#### Input rows ####

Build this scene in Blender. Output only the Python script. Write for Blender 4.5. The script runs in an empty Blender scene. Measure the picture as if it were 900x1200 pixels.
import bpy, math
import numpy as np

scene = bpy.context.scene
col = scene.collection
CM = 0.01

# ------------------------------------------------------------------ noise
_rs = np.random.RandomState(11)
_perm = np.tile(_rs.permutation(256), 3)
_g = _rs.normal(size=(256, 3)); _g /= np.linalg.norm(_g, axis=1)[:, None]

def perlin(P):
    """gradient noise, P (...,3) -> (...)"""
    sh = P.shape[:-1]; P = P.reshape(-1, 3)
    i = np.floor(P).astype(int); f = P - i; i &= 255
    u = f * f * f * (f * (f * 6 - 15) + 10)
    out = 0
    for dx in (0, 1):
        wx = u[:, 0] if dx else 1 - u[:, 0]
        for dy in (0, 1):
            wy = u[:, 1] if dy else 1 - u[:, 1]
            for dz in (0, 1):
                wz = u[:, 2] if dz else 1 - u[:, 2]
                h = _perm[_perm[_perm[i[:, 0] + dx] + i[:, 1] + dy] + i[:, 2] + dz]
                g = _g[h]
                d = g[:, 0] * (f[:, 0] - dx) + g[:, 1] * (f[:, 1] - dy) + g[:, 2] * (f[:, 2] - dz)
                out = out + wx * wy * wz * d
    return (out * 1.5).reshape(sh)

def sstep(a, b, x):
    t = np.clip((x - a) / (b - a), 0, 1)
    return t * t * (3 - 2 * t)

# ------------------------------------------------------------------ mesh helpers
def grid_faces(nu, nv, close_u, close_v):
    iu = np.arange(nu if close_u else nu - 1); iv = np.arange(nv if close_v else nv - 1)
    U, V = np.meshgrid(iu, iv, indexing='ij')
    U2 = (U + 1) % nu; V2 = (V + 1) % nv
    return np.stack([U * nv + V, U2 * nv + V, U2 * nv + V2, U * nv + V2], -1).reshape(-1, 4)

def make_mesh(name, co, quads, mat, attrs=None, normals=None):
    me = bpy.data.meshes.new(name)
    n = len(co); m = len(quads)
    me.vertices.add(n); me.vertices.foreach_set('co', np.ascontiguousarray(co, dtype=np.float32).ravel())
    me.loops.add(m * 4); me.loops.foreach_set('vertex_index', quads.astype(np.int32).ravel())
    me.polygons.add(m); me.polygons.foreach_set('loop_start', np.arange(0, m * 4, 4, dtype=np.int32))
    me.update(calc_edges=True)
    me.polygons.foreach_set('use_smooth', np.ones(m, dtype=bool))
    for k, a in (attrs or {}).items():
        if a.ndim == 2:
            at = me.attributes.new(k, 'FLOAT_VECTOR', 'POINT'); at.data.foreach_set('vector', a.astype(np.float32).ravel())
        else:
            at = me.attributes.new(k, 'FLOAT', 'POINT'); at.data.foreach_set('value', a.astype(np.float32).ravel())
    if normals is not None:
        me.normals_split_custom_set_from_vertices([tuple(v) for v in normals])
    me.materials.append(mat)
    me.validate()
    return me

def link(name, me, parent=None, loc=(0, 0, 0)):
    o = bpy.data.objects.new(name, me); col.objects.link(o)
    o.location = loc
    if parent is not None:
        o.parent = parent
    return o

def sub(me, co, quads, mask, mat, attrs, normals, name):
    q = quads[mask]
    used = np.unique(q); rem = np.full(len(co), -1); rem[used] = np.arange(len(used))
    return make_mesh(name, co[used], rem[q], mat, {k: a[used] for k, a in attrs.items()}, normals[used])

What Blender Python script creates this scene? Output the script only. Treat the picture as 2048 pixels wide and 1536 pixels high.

####

All of the lines above must be returned exactly.

Build this scene in Blender. Output only the Python script. Write for Blender 4.5. The script runs in an empty Blender scene. Measure the picture as if it were 900x1200 pixels.
import bpy, math
import numpy as np

scene = bpy.context.scene
col = scene.collection
CM = 0.01

# ------------------------------------------------------------------ noise
_rs = np.random.RandomState(11)
_perm = np.tile(_rs.permutation(256), 3)
_g = _rs.normal(size=(256, 3)); _g /= np.linalg.norm(_g, axis=1)[:, None]

def perlin(P):
    """gradient noise, P (...,3) -> (...)"""
    sh = P.shape[:-1]; P = P.reshape(-1, 3)
    i = np.floor(P).astype(int); f = P - i; i &= 255
    u = f * f * f * (f * (f * 6 - 15) + 10)
    out = 0
    for dx in (0, 1):
        wx = u[:, 0] if dx else 1 - u[:, 0]
        for dy in (0, 1):
            wy = u[:, 1] if dy else 1 - u[:, 1]
            for dz in (0, 1):
                wz = u[:, 2] if dz else 1 - u[:, 2]
                h = _perm[_perm[_perm[i[:, 0] + dx] + i[:, 1] + dy] + i[:, 2] + dz]
                g = _g[h]
                d = g[:, 0] * (f[:, 0] - dx) + g[:, 1] * (f[:, 1] - dy) + g[:, 2] * (f[:, 2] - dz)
                out = out + wx * wy * wz * d
    return (out * 1.5).reshape(sh)

def sstep(a, b, x):
    t = np.clip((x - a) / (b - a), 0, 1)
    return t * t * (3 - 2 * t)

# ------------------------------------------------------------------ mesh helpers
def grid_faces(nu, nv, close_u, close_v):
    iu = np.arange(nu if close_u else nu - 1); iv = np.arange(nv if close_v else nv - 1)
    U, V = np.meshgrid(iu, iv, indexing='ij')
    U2 = (U + 1) % nu; V2 = (V + 1) % nv
    return np.stack([U * nv + V, U2 * nv + V, U2 * nv + V2, U * nv + V2], -1).reshape(-1, 4)

def make_mesh(name, co, quads, mat, attrs=None, normals=None):
    me = bpy.data.meshes.new(name)
    n = len(co); m = len(quads)
    me.vertices.add(n); me.vertices.foreach_set('co', np.ascontiguousarray(co, dtype=np.float32).ravel())
    me.loops.add(m * 4); me.loops.foreach_set('vertex_index', quads.astype(np.int32).ravel())
    me.polygons.add(m); me.polygons.foreach_set('loop_start', np.arange(0, m * 4, 4, dtype=np.int32))
    me.update(calc_edges=True)
    me.polygons.foreach_set('use_smooth', np.ones(m, dtype=bool))
    for k, a in (attrs or {}).items():
        if a.ndim == 2:
            at = me.attributes.new(k, 'FLOAT_VECTOR', 'POINT'); at.data.foreach_set('vector', a.astype(np.float32).ravel())
        else:
            at = me.attributes.new(k, 'FLOAT', 'POINT'); at.data.foreach_set('value', a.astype(np.float32).ravel())
    if normals is not None:
        me.normals_split_custom_set_from_vertices([tuple(v) for v in normals])
    me.materials.append(mat)
    me.validate()
    return me

def link(name, me, parent=None, loc=(0, 0, 0)):
    o = bpy.data.objects.new(name, me); col.objects.link(o)
    o.location = loc
    if parent is not None:
        o.parent = parent
    return o

def sub(me, co, quads, mask, mat, attrs, normals, name):
    q = quads[mask]
    used = np.unique(q); rem = np.full(len(co), -1); rem[used] = np.arange(len(used))
    return make_mesh(name, co[used], rem[q], mat, {k: a[used] for k, a in attrs.items()}, normals[used])

What Blender Python script creates this scene? Output the script only. Treat the picture as 2048 pixels wide and 1536 pixels high.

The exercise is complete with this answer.